Sehr gern würden wir in Brühl die Radwege an den großen Straßen verbessern, die mitten durch Brühl führen, z. B. auf der Römer‑/Alten Bonnstraße, auf der Rhein‑/Comes‑/Konrad-Adenauer‑/Theodor-Heuss-Straße oder auf der Kölnstraße außerhalb der Innenstadt. Dazu ist die Stadt jedoch nicht befugt, und der Landesbetrieb Straßen.NRW hat sich bisher nur dafür interessiert, dass der Autoverkehr möglichst schnell rollt. Bei einer grünen Beteiligung an der Landesregierung sollen Straßensanierungen, die nicht auch den Radverkehr verbessern, nicht mehr möglich sein, was bedeutet, dass auch auf Kreis‑, Landes‑ und Bundesstraßen die Radwegsituation verbessert werden wird.
Rheinspange
Es ist klar, dass wir in Zukunft nicht noch mehr Autobahnen und Straßen benötigen werden, sondern weniger. Es ist auch klar, dass der Bau von Straßen für Autos zu noch mehr Autos führt. Wer Straßen sät, wird Verkehr ernten, wie man so schön sagt. Dennoch gibt es viele Projekte für neue Straßen und Autobahnen, die schon vor Jahren und Jahrzehnten geplant wurden, im Laufe der Zeit alle Planungsphasen durchlaufen haben und nun umgesetzt werden sollen, obwohl sie niemand mehr braucht und sie nur Umweltzerstörung bringen und die Wende in der Verkehrspolitik weg vom Auto hin zum Umweltverbund aus Fahrrad, Bus und Bahn weiter erschweren. Ein Paradebeispiel ist die sogenannte »Rheinspange«: eine neue Autobahn, die über eine neue Rheinbrücke zwischen Köln und Bonn die rechtsrheinische A 59 mit der linksrheinischen A 555 verbinden soll. Selbst die Autobahn GmbH, die diese Autobahn bauen will, rechnet damit, dass nach dem Bau der »Rheinspange« z.
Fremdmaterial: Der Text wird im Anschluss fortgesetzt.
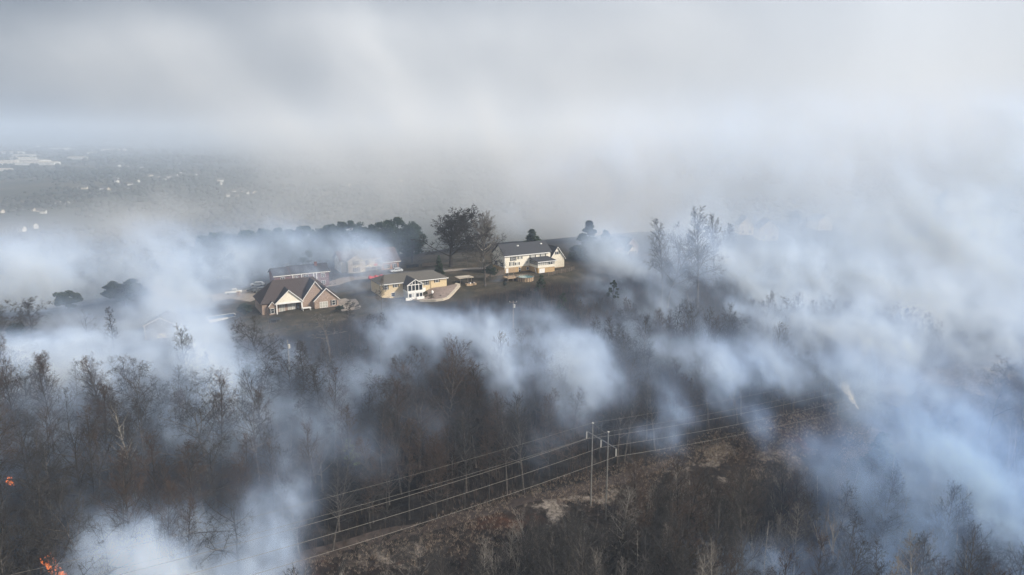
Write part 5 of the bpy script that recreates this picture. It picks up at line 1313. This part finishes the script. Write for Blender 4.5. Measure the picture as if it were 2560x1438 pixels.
# puffs: pixel, distance ahead, half extents in metres, density, lean
PUFFS = [
 (370,1415,107, 11,8,7, .60,-.3),(320,1330,108, 6.5,6,5, .46,-.4),(450,1340,109, 5,6,4.5, .32,-.3),(480,1430,107, 8,7,5, .46,0),(570,1455,108, 8,7,3.5, .14,0),(650,1420,109, 6,6,7, .26,0),(672,1325,110, 4.0,4.5,4.4, .46,-.35),(690,1285,111, 3.2,4,3.0, .22,-.6),(742,1262,113, 3,4,2.2, .08,-.3),(738,1330,111, 2.4,4,2, .10,0),(712,1225,114, 3.4,4,2.4, .08,-.4),(716,1375,110, 2.2,4,1.8, .14,0),(640,1255,113, 3.4,4,3, .12,-.4),(618,1400,109, 4.4,5,4.2, .46,.3),(590,1350,112, 4,5,2.6, .10,0),(672,1268,112, 2.6,4,3, .14,-.2),
 (60,1370,112, 15,8,7, .06,0),(190,1370,112, 9,7,6, .06,0),(0,1240,120, 10,8,8, .03,0),(740,1150,138, 8,7,8, .05,-.3),(690,1240,122, 5,5,6, .08,0),
 (480,1060,156, 8,7,8, .20,-.2),(560,1020,160, 6,6,9, .18,-.2),(530,940,172, 9,8,12, .20,-.3),(500,860,188, 13,10,12, .13,-.3),(450,800,200, 15,10,13, .11,-.2),(420,730,212, 14,10,12, .10,-.1),(430,650,222, 13,10,11, .12,-.2),(400,610,235, 12,10,8, .07,0),
 (280,980,160, 13,9,8, .13,-.2),(600,930,176, 9,7,8, .07,-.2),(820,1000,166, 8,7,7, .045,0),(560,1100,150, 6,6,6, .05,-.2),(140,1080,156, 12,8,8, .05,0),(330,880,180, 20,11,10, .12,0),(170,900,174, 24,12,12, .14,0),(40,940,168, 16,11,12, .17,0),(100,1050,148, 14,9,8, .11,0),(260,1070,148, 12,8,7, .07,0),(400,960,164, 12,9,9, .12,-.2),(120,1180,136, 14,8,7, .035,0),
 (60,700,235, 30,14,13, .13,0),(200,700,240, 24,12,11, .08,0),(240,640,255, 28,14,11, .07,0),(50,620,260, 24,14,9, .08,0),(330,820,200, 20,10,8, .09,0),(180,800,205, 20,10,8, .07,0),
 (560,690,240, 14,10,11, .09,0),(500,760,222, 12,9,9, .09,0),(600,620,268, 24,12,12, .10,0),(700,610,262, 16,6,7, .07,0),(840,600,262, 16,6,6, .05,0),(760,640,262, 28,8,9, .06,0),(860,650,247, 12,6,8, .16,0),(930,655,246, 9,3.5,6, .26,0),(890,690,232, 9,5,6, .12,0),(1000,620,270, 24,10,10, .03,0),(640,660,250, 14,8,8, .05,0),
 (720,690,224, 14,5,6, .04,0),(770,720,199, 8,5,6, .03,0),(660,870,190, 11,7,6, .08,0),(735,920,180, 6,6,5, .14,0),(700,1000,168, 16,8,7, .05,0),(600,1100,150, 14,8,7, .04,0),(780,870,188, 12,7,7, .06,0),(860,950,174, 12,8,7, .05,0),
 (900,720,216, 8,5,6, .08,0),(960,775,207, 8,5,5, .12,0),(920,840,194, 12,7,6, .07,0),(1000,900,182, 12,8,6, .05,0),
 (1040,800,198, 9,6,4.5, .20,-.2),(1110,825,194, 9,7,4.5, .18,-.2),(1190,805,198, 9,6,4.5, .20,-.2),(1240,840,192, 7,6,4.5, .16,-.2),(1130,860,185, 11,6,4, .13,0),(1010,850,190, 8,6,5, .10,0),(1330,800,198, 8,6,5, .10,0),
 (1230,895,178, 6,5,4.5, .20,.3),(1275,945,170, 3.8,4.5,6, .26,.4),(1290,1000,163, 3.5,4,4, .10,.3),(1390,860,188, 9,7,7, .08,0),(1440,890,182, 8,7,8, .10,.3),(1480,950,172, 5.0,6,8, .15,.3),(1510,1000,164, 5,5,5, .12,.2),(1370,950,172, 10,7,8, .07,0),(1400,1040,158, 9,7,5, .04,0),(1560,930,178, 7,6,7, .06,0),
 (1580,1070,149, 7,3.5,1.6, .14,0),(1690,1010,165, 2.8,3.5,8, .20,-.1),(1720,1040,160, 5,4,4, .10,0),(1660,1110,150, 3.5,4,3.5, .08,0),(1800,955,178, 3.6,4,8, .16,-.2),(1850,920,182, 8,6,6, .10,0),(1900,1045,165, 3.2,4,7, .13,-.1),(1840,1010,168, 6,5,4, .08,0),
 (1380,470,300, 22,12,16, .06,-.3),(1550,400,300, 26,12,18, .065,-.3),(1700,460,295, 26,12,18, .075,-.2),(1850,380,300, 30,12,20, .07,0),(2000,480,292, 30,12,18, .08,0),(2150,380,300, 32,12,22, .075,0),(2320,440,296, 32,12,22, .08,0),(2500,360,300, 32,12,26, .08,0),(2450,240,305, 40,12,20, .04,0),(2000,270,305, 40,12,18, .04,0),(1650,290,305, 36,12,16, .035,0),(1700,600,213, 10,5,10, .11,0),(1690,690,208, 10,5,6, .08,0),(1790,640,213, 9,5,9, .11,0),(1900,570,300, 22,8,10, .09,0),(2060,560,310, 20,8,10, .08,0),(740,690,228, 12,3.5,5, .12,0),(880,640,250, 10,3,6, .16,0),(1300,560,290, 14,10,10, .05,-.3),(1420,520,300, 16,10,14, .07,-.3),(1600,560,292, 16,10,14, .06,-.2),(1760,560,295, 20,12,16, .07,0),(1500,480,310, 24,12,16, .06,-.3),(1252,718,235, 2.4,2.4,2.2, .26,0),(1225,735,228, 4,3,2.0, .12,0),
 (1545,650,258, 9,8,11, .22,-.5),(1515,600,265, 9,8,8, .18,-.4),(1590,690,246, 9,8,9, .18,-.3),(1480,570,285, 12,10,9, .12,-.3),(1500,720,236, 9,8,7, .12,0),(1620,760,225, 12,9,9, .13,0),(1450,760,220, 8,6,5, .08,0),(1560,820,208, 11,8,7, .08,0),(1660,860,200, 12,8,8, .07,0),
 (1700,620,270, 20,12,16, .06,0),(1790,700,250, 16,11,14, .09,0),(1700,790,222, 14,9,8, .10,0),(1820,800,218, 15,9,9, .10,0),
 (1880,640,262, 22,14,16, .14,0),(1960,740,245, 22,14,14, .12,0),(2060,650,272, 26,16,18, .12,0),(2200,600,285, 30,16,20, .11,0),(2180,720,255, 26,14,15, .10,0),(2350,620,285, 30,16,22, .11,0),(2480,560,295, 30,16,26, .12,0),(2500,700,262, 28,14,18, .12,0),(2350,780,238, 26,13,14, .11,0),(2000,840,212, 20,10,9, .09,0),(2160,850,212, 22,11,11, .11,0),(2300,870,205, 20,11,11, .11,0),(2480,850,205, 22,11,14, .11,0),(1900,880,200, 14,9,8, .07,0),
 (1960,920,190, 16,9,8, .06,0),(2100,940,188, 16,9,9, .07,0),(2250,980,178, 18,10,10, .08,0),(2430,1010,165, 20,10,12, .09,0),(2300,1120,145, 17,10,10, .07,0),(2500,1150,138, 17,10,13, .11,0),(2400,1300,120, 15,9,10, .10,0),(2540,1380,112, 12,8,12, .13,0),(2230,1400,112, 13,8,7, .07,0),(2060,1400,112, 12,8,6, .05,0),(1900,1420,110, 11,7,5, .04,0),(1760,1430,110, 10,7,4, .03,0),(2100,1220,130, 13,8,7, .04,0),(2050,1130,140, 9,6,5, .04,0),
 (1000,1000,166, 30,9,9, .012,0),(1200,1080,152, 30,9,8, .008,0),(620,1010,166, 7,6,8, .06,-.2),(760,1090,150, 6,6,7, .05,-.2),(870,1010,164, 6,6,7, .06,.1),(930,1130,146, 6,6,6, .035,0),(1010,930,176, 9,7,5, .06,0),(700,1180,135, 6,6,6, .035,-.2),(400,1120,144, 8,7,6, .03,-.2),(1340,1110,148, 7,6,6, .03,0),(1090,1060,156, 6,6,7, .03,0),(400,1200,130, 30,10,9, .025,0),(1750,900,190, 24,9,9, .05,0),(1620,960,172, 14,8,8, .04,0),
]
FAR = [
 (330,40,520, 48,34,30, .007,-1.0),(450,130,500, 46,34,28, .009,-1.0),(560,225,480, 44,32,28, .011,-1.0),(660,320,460, 42,30,26, .017,-1.0),(760,410,440, 40,28,24, .018,-1.0),(850,490,420, 36,24,20, .018,-1.0),(820,60,500, 50,34,30, .014,-.9),(930,160,480, 50,34,30, .015,-.9),(1040,260,450, 46,30,28, .016,-.9),
 (1250,430,420, 90,40,40, .014,-.5),(1480,500,350, 50,22,34, .045,-.4),(1350,540,345, 34,18,18, .04,-.4),(1600,400,380, 60,30,46, .034,-.5),(1750,480,350, 70,24,40, .040,-.3),(1900,300,420, 90,40,50, .012,-.4),(2100,440,360, 80,26,40, .030,0),(2350,330,380, 90,30,50, .024,0),(2500,150,420, 80,40,50, .012,0),(2200,120,480, 110,50,50, .006,0),
 (1200,520,360, 40,18,14, .045,0),(1080,560,350, 34,16,12, .030,0),(1000,430,430, 50,30,34, .014,-.9),(880,330,480, 60,34,34, .014,-.9),(740,450,440, 40,26,24, .016,-.9),(620,330,520, 50,34,34, .007,-.9),(450,200,560, 80,40,50, .009,-.9),(250,60,600, 90,40,50, .008,-.9),(1000,150,560, 120,50,55, .007,-.5),(1350,200,520, 110,50,60, .008,-.5),(1650,120,500, 100,50,60, .008,-.4),
 (520,400,520, 60,40,30, .005,-.9),(150,150,600, 90,40,50, .006,-.9),(420,100,560, 80,40,50, .008,-.9),(700,80,540, 90,40,50, .010,-.9),(1100,60,520, 90,40,50, .014,-.7),(1500,60,480, 90,40,50, .014,-.5),(300,230,560, 70,40,30, .007,-.9),(760,330,480, 50,34,30, .014,-.9),(900,400,450, 50,30,30, .014,-.9),(1100,360,460, 60,34,34, .018,-.7),(1300,340,440, 60,34,34, .018,-.6),(1450,360,400, 50,30,34, .018,-.5),(780,560,400, 60,20,18, .030,0),(600,540,430, 60,24,16, .020,0),(420,560,440, 60,26,14, .020,0),(250,590,420, 60,24,12, .022,0),(60,600,400, 60,22,15, .03,0),(900,560,380, 40,16,12, .022,0),(330,340,620, 60,40,26, .006,-.5),(60,150,650, 120,50,70, .003,0),
]
def coarse(puffs, lo, hi, cell):
    lo = np.array(lo, float); n = [int(round((h - l) / cell)) + 1 for l, h in zip(lo, hi)]
    X, Y, Z = [lo[i] + cell * np.arange(n[i]) for i in range(3)]
    A = np.zeros((n[2], n[1], n[0]), np.float32)
    gz_, gy_, gx_ = np.meshgrid(Z, Y, X, indexing='ij')
    for px, py, y, hx, hy, hz_, amp, lean_ in puffs:
        # smoke stands over the crowns, so it hangs nearer than the ground seen through it
        if y < 232: y = y - float(np.interp(py, [770, 830, 1150, 1300], [0, 20, 20, 0]))
        c = at(px, py, y); dz = gz_ - c.z
        r2 = ((gx_ - c.x - lean_ * dz) / hx) ** 2 + ((gy_ - c.y) / hy) ** 2 + (dz / hz_) ** 2
        A += amp * np.exp(-1.25 * r2)
    return A, n, lo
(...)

B. auf dem Zubringer nach Godorf täglich 1700 Autos mehr unterwegs sein werden. Und das, obwohl sie davon ausgeht, dass sich der Verkehr insgesamt dadurch nicht erhöht. Die Autos, die z. B. von Brühl zum Flughafen Köln/Bonn wollten, hätten einfach kürzere Wege, wodurch CO₂ gespart würde. In Wirklichkeit bedeuten kürzere Wege mit dem Auto, dass sich der Umstieg auf die Bahn weniger lohnt und mehr Menschen weiterhin aus Bequemlichkeit an ihrem Auto festhalten werden.
Wenn die Grünen die zukünftige Politik in NRW mitbestimmen können, werden viele dieser bereits geplanten Straßenbauprojekte ad acta gelegt werden – darunter mit Sicherheit auch die »Rheinspange«.
Daher benötigt Brühl starke GRÜNE im Landtag.